Zahlreiche Elemente der Trump-Herrschaft haben Entsprechungen zu Watergate. So leitet Sonderermittler Robert Mueller derzeit eine unabhängige Untersuchung: Auslöser dafür ist, wie unter Richard Nixons Präsidentschaft, ein Einbruch beim Nationalen Komitee der Demokraten. Waren es jedoch damals Einbrecher, die im Auftrag des Weissen Hauses handelten, so erfolgte der Übergriff nun über das Internet mit einem Hackerangriff, der Moskau zugeschrieben wird.

Trumps Personalkarussel

Trump und Nixon: Brüder im Geiste

Präsident Nixon trug damals seinem Justizminister und dann dessen Vertreter auf, den Watergate-Sonderermittler zu feuern. Sie weigerten sich, quittierten ihren Dienst an einem Wochenende, das als «Saturday Night Massacre» (Samstagabend-Massaker) in die Geschichte einging, aber die unabhängige Untersuchung und Nixons Demontage nicht stoppen konnte. Trump für seinen Teil entliess ebenfalls den Justizminister sowie FBI-Direktor James Comey, was schliesslich zu der Mueller-Untersuchung führte, die dem Präsidenten seit mehr als einem Jahr zusetzt.

Sogar die gleichen Reporter wie bei Watergate sind wieder im Spiel. Bob Woodward und Carl Bernstein, die damals den Einbruch aufgedeckt hatten, zogen sich den Zorn Trumps zu. Woodward sei ein Agitator für die Demokraten, schäumte der Präsident. Bernstein sei «ein degenerierter Irrer», dessen Enthüllungen «eine Riesenlüge» seien.

Trump schimpft Woodwards Buch als «Betrug an der Öffentlichkeit»

Woodward beschreibt in seinem neuen Buch «Furcht», wie Trump im Weissen Haus von ranghohen Mitarbeitern als «Idiot» bezeichnet werde. Zu Nixons Zeit war es der damalige Sicherheitsberater Henry Kissinger, der seinen Chef unter anderem als «Meatball Mind» (Boulettenhirn) verhöhnte.

Damals gab es jedoch kein Twitter oder einen Präsidenten, der seine Eingebungen bei jeder Gelegenheit öffentlich machte. «Der Präsident sagt Dinge öffentlich, von denen wir aus Tonbandaufnahmen wissen, dass Nixon sie privat gesagt hat», erklärt Timothy Naftali, Historiker aus New York, der die Richard-Nixon-Präsidentschaftsbibiliothek und das dazugehörige Museum leitete. «Es ist so, als würde Trump offen mit der Geschichte von Watergate ringen. Es ist der Präsident, der diese Parallelen aufdrängt.»

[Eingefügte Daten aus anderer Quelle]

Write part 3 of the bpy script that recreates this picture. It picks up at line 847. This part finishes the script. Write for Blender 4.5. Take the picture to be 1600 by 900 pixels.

Schweigegeld damals wie heute

Welche Personen Trump als Feinde ansieht, wird auf Twitter offensichtlich. Neben politischen Gegnern sind das auch frühere Mitarbeiter. Jetzt ist die Liste um eine weitere Person reicher, von der man allerdings noch nicht weiss, wer sie ist. Es geht um den Urheber jenes Leitartikels in der «New York Times», der beschrieb, wie Trumps Mitarbeiter versuchten, die erratischen Impulse des Präsidenten immer wieder abzumildern. Trump regte am Freitag an, das Justizministerium solle untersuchen, wer hinter dem Artikel stecke.

Unter Nixon gab es am 16. August 1971 ein Memo, in dem die Überlegung aufgeworfen wurde, wie man die Regierungsmaschinerie nutzen könne, um den politischen Feinden zu schaden. Strafverfolgung, Prozesse oder das Zurückhalten von Zuschüssen und Verträgen wurden als Mittel erwogen. Nixons Anhänger wurden aufgefordert, die Namen solcher Personen auf eine Liste zu setzen.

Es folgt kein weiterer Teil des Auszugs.